A firm finances its assets /operations through some combination of equity and debt. Financial leverage is the extent to which a business is using the borrowed money to finance its assets and operations.

 

It is measured as the ratio of debt to debt plus equity. The greater the amount of debt, the greater the financial leverage.

 

The borrowed money is used to increase production volume, and thus sales and earnings.

 

Financial leverage helps in designing the appropriate capital structure. One of the objectives of planning an appropriate capital structure is to maximize return on equity shareholders' funds or maximize EPS.

 

Financial leverage is caused by a higher degree of financial obligations with fixed interest cost i.e., debts and preferred equity etc.

wael Mohammed elzeen
by wael Mohammed elzeen , financial manager , latexmed for plastic & rubber products

The use of borrowed money to increase production volume, and thus sales and earnings.
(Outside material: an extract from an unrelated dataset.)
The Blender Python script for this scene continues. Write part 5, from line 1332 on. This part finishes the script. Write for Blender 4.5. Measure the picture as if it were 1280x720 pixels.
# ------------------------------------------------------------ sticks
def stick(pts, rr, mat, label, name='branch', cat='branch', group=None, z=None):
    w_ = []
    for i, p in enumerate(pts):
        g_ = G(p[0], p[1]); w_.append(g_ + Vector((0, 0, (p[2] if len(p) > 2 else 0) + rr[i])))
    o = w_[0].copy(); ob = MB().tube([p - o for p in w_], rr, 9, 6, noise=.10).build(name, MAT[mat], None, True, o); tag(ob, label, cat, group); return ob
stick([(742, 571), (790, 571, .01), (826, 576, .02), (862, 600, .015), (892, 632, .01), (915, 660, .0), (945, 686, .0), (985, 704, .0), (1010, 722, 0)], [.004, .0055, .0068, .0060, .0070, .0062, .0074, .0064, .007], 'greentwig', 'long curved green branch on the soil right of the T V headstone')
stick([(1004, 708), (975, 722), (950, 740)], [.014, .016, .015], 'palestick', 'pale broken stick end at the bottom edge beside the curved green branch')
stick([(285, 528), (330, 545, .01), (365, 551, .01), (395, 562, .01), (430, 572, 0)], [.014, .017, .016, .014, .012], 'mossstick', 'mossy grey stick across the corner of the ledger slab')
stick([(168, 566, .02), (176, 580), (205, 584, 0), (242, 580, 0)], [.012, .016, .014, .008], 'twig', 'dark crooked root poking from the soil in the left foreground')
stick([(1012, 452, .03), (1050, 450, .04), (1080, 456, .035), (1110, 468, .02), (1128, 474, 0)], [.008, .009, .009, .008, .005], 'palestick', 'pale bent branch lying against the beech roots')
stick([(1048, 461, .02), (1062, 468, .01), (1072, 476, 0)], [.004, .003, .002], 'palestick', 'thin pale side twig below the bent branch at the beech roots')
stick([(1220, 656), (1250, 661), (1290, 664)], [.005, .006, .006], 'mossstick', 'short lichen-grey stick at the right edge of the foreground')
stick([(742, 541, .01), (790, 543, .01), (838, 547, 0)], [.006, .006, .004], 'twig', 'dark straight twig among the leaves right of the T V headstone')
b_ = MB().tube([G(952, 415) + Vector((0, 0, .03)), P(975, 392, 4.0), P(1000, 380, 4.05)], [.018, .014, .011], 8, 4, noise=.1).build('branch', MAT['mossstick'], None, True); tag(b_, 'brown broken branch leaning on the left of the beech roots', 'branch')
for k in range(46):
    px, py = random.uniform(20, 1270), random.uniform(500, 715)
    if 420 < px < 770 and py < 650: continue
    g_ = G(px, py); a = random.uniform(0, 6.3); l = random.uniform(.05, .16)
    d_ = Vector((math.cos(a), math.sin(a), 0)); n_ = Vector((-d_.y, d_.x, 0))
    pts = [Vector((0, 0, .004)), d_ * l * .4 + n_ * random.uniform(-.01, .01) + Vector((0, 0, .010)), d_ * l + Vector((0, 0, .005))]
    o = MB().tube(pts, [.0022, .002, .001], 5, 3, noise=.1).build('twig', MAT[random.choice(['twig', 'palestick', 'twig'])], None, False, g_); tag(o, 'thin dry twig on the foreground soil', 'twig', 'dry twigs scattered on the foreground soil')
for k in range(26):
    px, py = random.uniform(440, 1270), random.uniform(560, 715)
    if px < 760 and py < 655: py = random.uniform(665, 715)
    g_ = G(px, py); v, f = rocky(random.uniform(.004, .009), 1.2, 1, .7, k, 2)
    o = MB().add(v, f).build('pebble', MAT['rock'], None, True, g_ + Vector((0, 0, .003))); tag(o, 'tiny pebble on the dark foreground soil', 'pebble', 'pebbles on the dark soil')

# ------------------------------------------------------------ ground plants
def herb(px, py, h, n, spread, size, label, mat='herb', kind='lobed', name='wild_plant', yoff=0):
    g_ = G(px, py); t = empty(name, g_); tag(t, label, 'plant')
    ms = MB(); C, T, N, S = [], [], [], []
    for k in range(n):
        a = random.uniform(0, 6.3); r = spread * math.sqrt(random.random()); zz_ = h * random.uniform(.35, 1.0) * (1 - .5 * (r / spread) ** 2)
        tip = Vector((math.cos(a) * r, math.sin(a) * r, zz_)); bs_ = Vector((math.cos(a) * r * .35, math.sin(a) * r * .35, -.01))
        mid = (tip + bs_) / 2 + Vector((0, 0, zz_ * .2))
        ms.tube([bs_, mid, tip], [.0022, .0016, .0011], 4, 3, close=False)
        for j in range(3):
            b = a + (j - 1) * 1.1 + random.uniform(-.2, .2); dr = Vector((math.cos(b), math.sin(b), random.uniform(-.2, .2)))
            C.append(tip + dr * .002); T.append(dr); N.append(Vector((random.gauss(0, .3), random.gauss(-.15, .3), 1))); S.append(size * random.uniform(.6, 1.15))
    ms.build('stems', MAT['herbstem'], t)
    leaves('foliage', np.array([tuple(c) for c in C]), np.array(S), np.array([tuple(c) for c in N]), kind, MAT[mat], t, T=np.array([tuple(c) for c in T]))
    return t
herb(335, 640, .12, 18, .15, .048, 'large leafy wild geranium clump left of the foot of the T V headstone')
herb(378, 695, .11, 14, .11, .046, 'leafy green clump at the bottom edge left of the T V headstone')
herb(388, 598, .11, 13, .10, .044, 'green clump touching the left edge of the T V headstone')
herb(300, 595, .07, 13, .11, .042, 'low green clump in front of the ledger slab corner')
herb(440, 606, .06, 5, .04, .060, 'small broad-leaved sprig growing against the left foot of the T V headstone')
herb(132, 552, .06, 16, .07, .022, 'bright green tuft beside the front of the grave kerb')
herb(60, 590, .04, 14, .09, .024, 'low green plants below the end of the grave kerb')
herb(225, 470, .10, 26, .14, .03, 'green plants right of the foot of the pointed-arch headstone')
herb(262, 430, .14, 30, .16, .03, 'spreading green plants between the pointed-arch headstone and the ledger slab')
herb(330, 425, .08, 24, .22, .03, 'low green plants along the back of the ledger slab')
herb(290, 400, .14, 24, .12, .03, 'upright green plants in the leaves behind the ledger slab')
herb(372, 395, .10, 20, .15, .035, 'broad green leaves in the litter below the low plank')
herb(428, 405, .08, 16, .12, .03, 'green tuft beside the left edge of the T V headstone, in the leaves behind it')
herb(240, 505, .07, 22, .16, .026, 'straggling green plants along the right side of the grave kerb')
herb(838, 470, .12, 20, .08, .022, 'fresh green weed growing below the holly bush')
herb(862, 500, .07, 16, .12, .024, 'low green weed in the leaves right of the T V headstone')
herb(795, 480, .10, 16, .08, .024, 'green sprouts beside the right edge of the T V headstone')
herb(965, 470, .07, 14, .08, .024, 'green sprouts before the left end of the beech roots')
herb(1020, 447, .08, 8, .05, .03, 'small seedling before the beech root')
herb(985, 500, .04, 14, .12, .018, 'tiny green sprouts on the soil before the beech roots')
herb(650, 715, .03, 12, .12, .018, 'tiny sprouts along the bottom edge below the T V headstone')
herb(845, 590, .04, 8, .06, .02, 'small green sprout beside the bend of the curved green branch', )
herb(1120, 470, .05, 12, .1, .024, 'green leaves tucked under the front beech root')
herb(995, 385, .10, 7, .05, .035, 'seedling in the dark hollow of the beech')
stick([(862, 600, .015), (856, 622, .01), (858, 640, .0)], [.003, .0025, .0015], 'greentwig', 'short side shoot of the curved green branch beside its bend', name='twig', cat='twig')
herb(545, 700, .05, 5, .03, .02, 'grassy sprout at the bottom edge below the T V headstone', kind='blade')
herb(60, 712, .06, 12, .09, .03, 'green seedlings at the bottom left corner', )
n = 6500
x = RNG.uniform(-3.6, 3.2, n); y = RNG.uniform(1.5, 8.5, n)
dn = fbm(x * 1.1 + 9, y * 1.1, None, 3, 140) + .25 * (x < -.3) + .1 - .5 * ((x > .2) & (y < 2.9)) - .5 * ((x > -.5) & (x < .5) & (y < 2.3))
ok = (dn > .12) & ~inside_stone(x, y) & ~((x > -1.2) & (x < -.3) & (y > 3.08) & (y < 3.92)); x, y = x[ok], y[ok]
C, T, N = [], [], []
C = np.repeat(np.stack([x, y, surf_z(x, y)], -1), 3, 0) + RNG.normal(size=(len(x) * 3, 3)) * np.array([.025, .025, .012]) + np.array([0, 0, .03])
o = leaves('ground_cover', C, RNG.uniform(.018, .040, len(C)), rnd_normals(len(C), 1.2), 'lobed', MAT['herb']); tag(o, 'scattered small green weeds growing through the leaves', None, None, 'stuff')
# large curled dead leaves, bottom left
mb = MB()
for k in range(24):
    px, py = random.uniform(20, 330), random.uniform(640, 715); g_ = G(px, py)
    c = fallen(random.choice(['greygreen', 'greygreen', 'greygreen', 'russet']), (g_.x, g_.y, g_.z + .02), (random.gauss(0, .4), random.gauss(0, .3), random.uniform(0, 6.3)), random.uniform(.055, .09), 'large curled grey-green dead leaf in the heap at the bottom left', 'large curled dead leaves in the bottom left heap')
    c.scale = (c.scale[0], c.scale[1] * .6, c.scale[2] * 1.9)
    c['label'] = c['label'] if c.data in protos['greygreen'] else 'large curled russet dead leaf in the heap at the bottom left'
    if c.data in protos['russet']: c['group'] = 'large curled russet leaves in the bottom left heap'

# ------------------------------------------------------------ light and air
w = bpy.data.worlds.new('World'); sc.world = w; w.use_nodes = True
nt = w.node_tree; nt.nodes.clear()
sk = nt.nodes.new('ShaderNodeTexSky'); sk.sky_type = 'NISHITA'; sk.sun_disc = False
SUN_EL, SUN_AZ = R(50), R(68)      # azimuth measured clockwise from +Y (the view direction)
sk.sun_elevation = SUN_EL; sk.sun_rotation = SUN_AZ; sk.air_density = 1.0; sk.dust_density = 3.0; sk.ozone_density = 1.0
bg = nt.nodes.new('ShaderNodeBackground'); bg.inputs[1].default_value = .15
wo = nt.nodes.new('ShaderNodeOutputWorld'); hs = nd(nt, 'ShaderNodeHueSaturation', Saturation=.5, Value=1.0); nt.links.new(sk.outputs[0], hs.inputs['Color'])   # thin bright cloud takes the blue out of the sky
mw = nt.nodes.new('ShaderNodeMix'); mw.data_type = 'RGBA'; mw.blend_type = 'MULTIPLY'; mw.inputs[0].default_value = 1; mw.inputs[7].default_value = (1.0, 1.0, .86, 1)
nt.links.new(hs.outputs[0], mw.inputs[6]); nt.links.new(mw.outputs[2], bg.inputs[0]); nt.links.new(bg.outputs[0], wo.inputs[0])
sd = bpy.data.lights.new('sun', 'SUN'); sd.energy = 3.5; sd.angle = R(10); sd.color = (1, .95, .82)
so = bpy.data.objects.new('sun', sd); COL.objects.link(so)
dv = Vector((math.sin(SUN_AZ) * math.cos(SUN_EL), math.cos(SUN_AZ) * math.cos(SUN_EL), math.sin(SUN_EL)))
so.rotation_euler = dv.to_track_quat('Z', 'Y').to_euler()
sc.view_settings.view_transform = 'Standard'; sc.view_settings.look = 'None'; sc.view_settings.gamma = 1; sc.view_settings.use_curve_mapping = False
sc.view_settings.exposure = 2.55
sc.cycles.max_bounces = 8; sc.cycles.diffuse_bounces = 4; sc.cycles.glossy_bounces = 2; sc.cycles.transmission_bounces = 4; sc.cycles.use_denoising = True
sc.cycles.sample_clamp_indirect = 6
It is measured as the ratio of total debt to total assets. The greater the amount of debt, the greater the financial leverage.

Since interest is a fixed cost (which can be written off against revenue) a loan allows an organization to generate more earnings without a corresponding increase in the equity capital requiring increased dividend payments (which cannot be written off against the earnings). However, while high leverage may be beneficial in boom periods, it may cause serious cash flow problems in recessionary periods because there might not be enough sales revenue to cover the interest payments.